• [Prompt]
Using the listing below, extract each line that has the word "objects" in it.

• [Recorded data]
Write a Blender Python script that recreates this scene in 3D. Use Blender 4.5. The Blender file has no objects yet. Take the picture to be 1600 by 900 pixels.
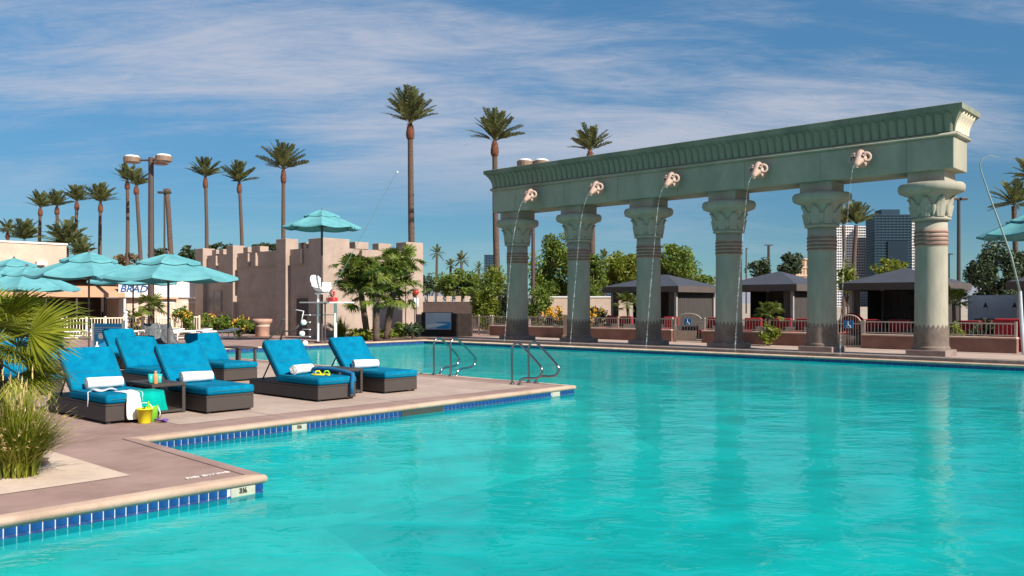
import bpy, bmesh, math, random
from mathutils import Vector, Matrix, Euler
from mathutils.geometry import tessellate_polygon
random.seed(7)
C = bpy.context.scene.collection
SC = bpy.context.scene
R = math.radians
PI = math.pi

# ------------------------------------------------------------------ camera
F, EYE, HZ = 1346.0, 1.65, 474.0            # focal length in photo pixels, eye height, horizon row
cam = bpy.data.cameras.new('camera')
cam.lens = F / 1600 * 36
cam.shift_y = 24 / 1600
cam.clip_start, cam.clip_end = 0.1, 30000
camo = bpy.data.objects.new('camera', cam)
C.objects.link(camo)
camo.location = (0, 0, EYE)
camo.rotation_euler = (R(90), 0, 0)
SC.camera = camo

# ------------------------------------------------------------------ sun and sky
SUN_EL = R(37)
SX, SY = 0.7389, -0.6738                      # horizontal direction towards the sun
sl = bpy.data.lights.new('sun', 'SUN')
sl.energy = 5.0
sl.angle = R(0.5)
sl.color = (1.0, 0.93, 0.83)
so = bpy.data.objects.new('sun', sl)
C.objects.link(so)
sdir = Vector((SX * math.cos(SUN_EL), SY * math.cos(SUN_EL), math.sin(SUN_EL))).normalized()
so.rotation_euler = sdir.to_track_quat('Z', 'Y').to_euler()
so.location = (30, -20, 40)

w = bpy.data.worlds.new('World')
SC.world = w
w.use_nodes = True
nt = w.node_tree
nt.nodes.clear()
def N(tree, t, **kw):
    n = tree.nodes.new(t)
    for k, v in kw.items():
        setattr(n, k, v)
    return n
L = nt.links.new
out = N(nt, 'ShaderNodeOutputWorld')
bg = N(nt, 'ShaderNodeBackground')
bg.inputs['Strength'].default_value = 0.052
sky = N(nt, 'ShaderNodeTexSky')
sky.sky_type = 'NISHITA'
sky.sun_disc = False
sky.sun_elevation = SUN_EL
sky.sun_rotation = math.atan2(SX, SY)
sky.altitude = 600
sky.air_density = 1.0
sky.dust_density = 0.0
sky.ozone_density = 3.0
tint = N(nt, 'ShaderNodeMix', data_type='RGBA', blend_type='MULTIPLY')
tint.inputs['Factor'].default_value = 1
tint.inputs['B'].default_value = (0.56, 0.92, 1.09, 1)
L(sky.outputs[0], tint.inputs['A'])
tc = N(nt, 'ShaderNodeTexCoord')
sep = N(nt, 'ShaderNodeSeparateXYZ')
L(tc.outputs['Generated'], sep.inputs[0])
def M(tree, op, a, b=None, c=None):
    n = tree.nodes.new('ShaderNodeMath')
    n.operation = op
    for i, x in enumerate((a, b, c)):
        if x is None: continue
        if isinstance(x, (int, float)): n.inputs[i].default_value = x
        else: tree.links.new(x, n.inputs[i])
    return n.outputs[0]
zc = M(nt, 'MAXIMUM', sep.outputs['Z'], 0.0)
den = M(nt, 'ADD', zc, 0.16)
comb = N(nt, 'ShaderNodeCombineXYZ')
L(M(nt, 'DIVIDE', sep.outputs['X'], den), comb.inputs['X'])
L(M(nt, 'DIVIDE', sep.outputs['Y'], den), comb.inputs['Y'])
def mapped(rot, scale, loc):
    m = N(nt, 'ShaderNodeMapping')
    m.inputs['Rotation'].default_value = (0, 0, R(rot))
    m.inputs['Scale'].default_value = scale
    m.inputs['Location'].default_value = loc
    L(comb.outputs[0], m.inputs[0])
    return m.outputs[0]
def noise(tree, vec, scale, detail=6, rough=0.55, dist=0.0):
    n = N(tree, 'ShaderNodeTexNoise')
    n.inputs['Scale'].default_value = scale
    n.inputs['Detail'].default_value = detail
    n.inputs['Roughness'].default_value = rough
    n.inputs['Distortion'].default_value = dist
    if vec is not None: tree.links.new(vec, n.inputs['Vector'])
    return n.outputs[0]
def ramp(tree, fac, lo, hi):
    n = N(tree, 'ShaderNodeMapRange')
    n.interpolation_type = 'SMOOTHSTEP'
    n.inputs['From Min'].default_value = lo
    n.inputs['From Max'].default_value = hi
    tree.links.new(fac, n.inputs['Value'])
    return n.outputs[0]
big = noise(nt, mapped(18, (0.55, 0.9, 1), (2.35, 0.6, 0)), 0.95, 3, 0.5, 0.5)
streak = noise(nt, mapped(24, (0.7, 2.6, 1), (0.7, 3.1, 0)), 1.9, 9, 0.66, 0.7)
fine = noise(nt, mapped(-14, (2.0, 5.0, 1), (5.2, 1.7, 0)), 3.4, 8, 0.7, 0.9)
cov = M(nt, 'ADD', M(nt, 'MULTIPLY', big, 1.25), M(nt, 'ADD', M(nt, 'MULTIPLY', streak, 0.52), M(nt, 'MULTIPLY', fine, 0.24)))
mask = ramp(nt, cov, 0.86, 1.28)
low = M(nt, 'ADD', M(nt, 'MULTIPLY', ramp(nt, sep.outputs['Z'], 0.10, 0.20), 0.70), M(nt, 'MULTIPLY', ramp(nt, sep.outputs['Z'], 0.01, 0.08), 0.30))
mask = M(nt, 'MULTIPLY', M(nt, 'ADD', M(nt, 'MULTIPLY', mask, 0.80), 0.04), low)
cm = N(nt, 'ShaderNodeMix', data_type='RGBA')
L(mask, cm.inputs['Factor'])
grade = N(nt, 'ShaderNodeMix', data_type='RGBA', blend_type='MULTIPLY')
grade.inputs['Factor'].default_value = 1
gm = N(nt, 'ShaderNodeMix', data_type='RGBA')
L(ramp(nt, sep.outputs['Z'], 0.05, 0.36), gm.inputs['Factor'])
gm.inputs['A'].default_value = (0.80, 0.80, 0.80, 1)
gm.inputs['B'].default_value = (1.02, 1.27, 1.24, 1)
L(tint.outputs['Result'], grade.inputs['A'])
L(gm.outputs['Result'], grade.inputs['B'])
L(grade.outputs['Result'], cm.inputs['A'])
cm.inputs['B'].default_value = (6.9, 7.1, 8.2, 1)
L(cm.outputs['Result'], bg.inputs['Color'])
L(bg.outputs[0], out.inputs['Surface'])

SC.view_settings.view_transform = 'Standard'
SC.view_settings.look = 'None'
SC.view_settings.gamma = 1
SC.view_settings.exposure = 0.66
SC.render.engine = 'CYCLES'
SC.cycles.max_bounces = 8
SC.cycles.transparent_max_bounces = 12

# ------------------------------------------------------------------ materials
def mat(name, col, rough=0.7, trans=0.0, var=0.12, vscale=3.0, bump=0.0, bscale=40.0, col2=None, metal=0.0, spec=0.5, island=0.0, stretch=None, sub=0.0):
    m = bpy.data.materials.new(name)
    m.use_nodes = True
    t = m.node_tree
    b = t.nodes['Principled BSDF']
    b.inputs['Roughness'].default_value = rough
    b.inputs['Metallic'].default_value = metal
    b.inputs['Specular IOR Level'].default_value = spec
    co = N(t, 'ShaderNodeTexCoord')
    vec = co.outputs['Object']
    if stretch:
        mp = N(t, 'ShaderNodeMapping')
        mp.inputs['Scale'].default_value = stretch
        t.links.new(vec, mp.inputs[0])
        vec = mp.outputs[0]
    nz = noise(t, vec, vscale, 8, 0.62)
    mx = N(t, 'ShaderNodeMix', data_type='RGBA')
    c2 = col2 or tuple(min(1, c * (1 + var)) for c in col)
    c1 = col if col2 else tuple(c * (1 - var) for c in col)
    mx.inputs['A'].default_value = (*c1, 1)
    mx.inputs['B'].default_value = (*c2, 1)
    fac = ramp(t, nz, 0.32, 0.68)
    if island:
        g = N(t, 'ShaderNodeNewGeometry')
        fac = M(t, 'ADD', M(t, 'MULTIPLY', fac, 1 - island), M(t, 'MULTIPLY', g.outputs['Random Per Island'], island))
    t.links.new(fac, mx.inputs['Factor'])
    t.links.new(mx.outputs['Result'], b.inputs['Base Color'])
    if bump and col2:
        gr = N(t, 'ShaderNodeMix', data_type='RGBA', blend_type='MULTIPLY')
        gr.inputs['Factor'].default_value = 1
        t.links.new(mx.outputs['Result'], gr.inputs['A'])
        sp = M(t, 'ADD', M(t, 'MULTIPLY', noise(t, co.outputs['Object'], bscale*1.7, 3, 0.7), 0.42), M(t, 'MULTIPLY', noise(t, vec, vscale*4.3, 6, 0.7), 0.42))
        g3 = N(t, 'ShaderNodeCombineXYZ')
        v3 = M(t, 'ADD', sp, 0.58)
        for q in range(3): t.links.new(v3, g3.inputs[q])
        t.links.new(g3.outputs[0], gr.inputs['B'])
        t.links.new(gr.outputs['Result'], b.inputs['Base Color'])
    if bump:
        bn = N(t, 'ShaderNodeBump')
        bn.inputs['Strength'].default_value = bump
        bn.inputs['Distance'].default_value = 0.02
        t.links.new(noise(t, vec, bscale, 6, 0.6), bn.inputs['Height'])
        t.links.new(bn.outputs[0], b.inputs['Normal'])
    if trans:
        tl = N(t, 'ShaderNodeBsdfTranslucent'); ms = N(t, 'ShaderNodeMixShader')
        t.links.new(mx.outputs['Result'], tl.inputs['Color'])
        ms.inputs[0].default_value = trans
        t.links.new(b.outputs[0], ms.inputs[1]); t.links.new(tl.outputs[0], ms.inputs[2])
        t.links.new(ms.outputs[0], t.nodes['Material Output'].inputs['Surface'])
    return m

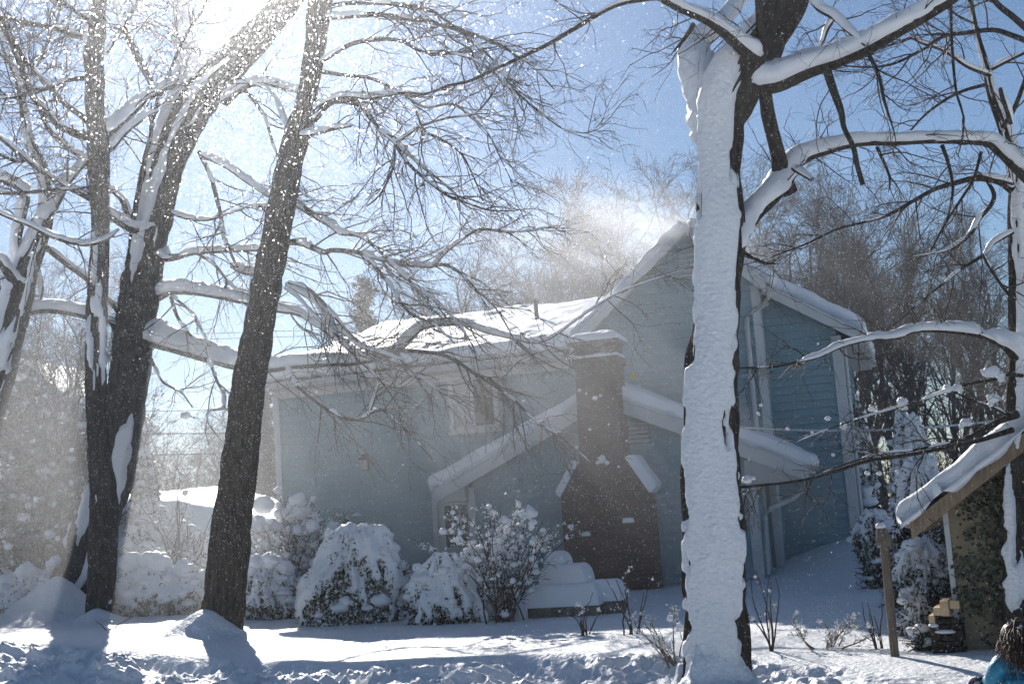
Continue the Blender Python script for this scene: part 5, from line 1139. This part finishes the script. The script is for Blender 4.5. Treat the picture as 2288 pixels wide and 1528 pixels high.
def cloud(name, label, c, half, dens, nscale, stretch, thr, rot=(0, 0, 0), g=0.7, power=1.5, seed=0):
    """closed ellipsoid filled with uneven blown snow that thins towards its skin"""
    V, Q, T = SPH[(32, 22)]
    o = mesh_np(name, V, Q, None, True, None, T); o.location = c; o.scale = half; o.rotation_euler = rot; tag(o, label, None, None, 'stuff')
    m = bpy.data.materials.new(name); m.use_nodes = True; n = m.node_tree.nodes; l = m.node_tree.links; n.clear()
    out = n.new('ShaderNodeOutputMaterial'); v = n.new('ShaderNodeVolumePrincipled'); v.inputs['Color'].default_value = (.95, .96, 1, 1); v.inputs['Anisotropy'].default_value = g
    tc = n.new('ShaderNodeTexCoord'); ln = n.new('ShaderNodeVectorMath'); ln.operation = 'LENGTH'; l.new(tc.outputs['Object'], ln.inputs[0])
    fr = n.new('ShaderNodeMapRange'); fr.inputs[1].default_value = 1.0; fr.inputs[2].default_value = 0.15; l.new(ln.outputs['Value'], fr.inputs[0])
    pw = n.new('ShaderNodeMath'); pw.operation = 'POWER'; pw.inputs[1].default_value = power; l.new(fr.outputs[0], pw.inputs[0])
    mp = n.new('ShaderNodeMapping'); mp.inputs['Scale'].default_value = stretch; mp.inputs['Location'].default_value = (seed * 3.7, seed, 0); nz = n.new('ShaderNodeTexNoise'); nz.inputs['Scale'].default_value = nscale; nz.inputs['Detail'].default_value = 4; nz.inputs['Distortion'].default_value = .6
    l.new(tc.outputs['Object'], mp.inputs[0]); l.new(mp.outputs[0], nz.inputs[0])
    nr = n.new('ShaderNodeMapRange'); nr.inputs[1].default_value = thr; nr.inputs[2].default_value = thr + .3; l.new(nz.outputs[0], nr.inputs[0])
    mu = n.new('ShaderNodeMath'); mu.operation = 'MULTIPLY'; l.new(pw.outputs[0], mu.inputs[0]); l.new(nr.outputs[0], mu.inputs[1])
    m2 = n.new('ShaderNodeMath'); m2.operation = 'MULTIPLY'; l.new(mu.outputs[0], m2.inputs[0]); m2.inputs[1].default_value = dens
    l.new(m2.outputs[0], v.inputs['Density']); l.new(v.outputs[0], out.inputs['Volume']); o.data.materials.append(m)
    return o
pk = P(1485, 522, 27.5)
cloud('blown_snow', 'streaming plume of snow blown off the gable peak', tuple(pk), (3.0, 1.5, 1.25), .34, 2.2, (.8, 1, 2.2), .36, (0, math.radians(22), 0), seed=1)
pk = P(1330, 555, 28.5)
cloud('blown_snow', 'wide faint cloud of snow dust drifting left from the gable peak', tuple(pk), (5.0, 2.0, 2.1), .12, 1.6, (1, 1, 1.6), .36, (0, math.radians(14), 0), seed=6)
pk = P(1490, 690, 27.0)
cloud('blown_snow', 'veil of fallen snow dust in front of the upper gable wall', tuple(pk), (2.0, .7, 2.9), .15, 1.6, (2.0, 1, .7), .36, (0, math.radians(-12), 0), seed=2)
pk = P(950, 1120, 23.6)
cloud('blown_snow', 'thin drifting snow dust in front of the blue house wing', tuple(pk), (10.5, 2.9, 5.6), .026, 1.2, (1, 1, 1.2), .12, g=.6, power=.7, seed=3)
pk = P(1600, 1100, 20.5)
cloud('blown_snow', 'thin drifting snow dust in front of the chimney and right gable', tuple(pk), (6.2, 3.0, 4.6), .019, 1.2, (1, 1, 1.2), .12, g=.5, power=.7, seed=4)
pk = P(120, 1050, 24)
cloud('blown_snow', 'thin drifting snow dust in front of the far left thicket', tuple(pk), (5.0, 4.0, 5.0), .013, 1.2, (1, 1, 1.2), .12, g=.6, power=.7, seed=5)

• [Output]
Write a Blender Python script that recreates this scene in 3D. Use Blender 4.5. The Blender file has no objects yet. Take the picture to be 1600 by 900 pixels.
camo = bpy.data.objects.new('camera', cam)
C.objects.link(camo)
so = bpy.data.objects.new('sun', sl)
C.objects.link(so)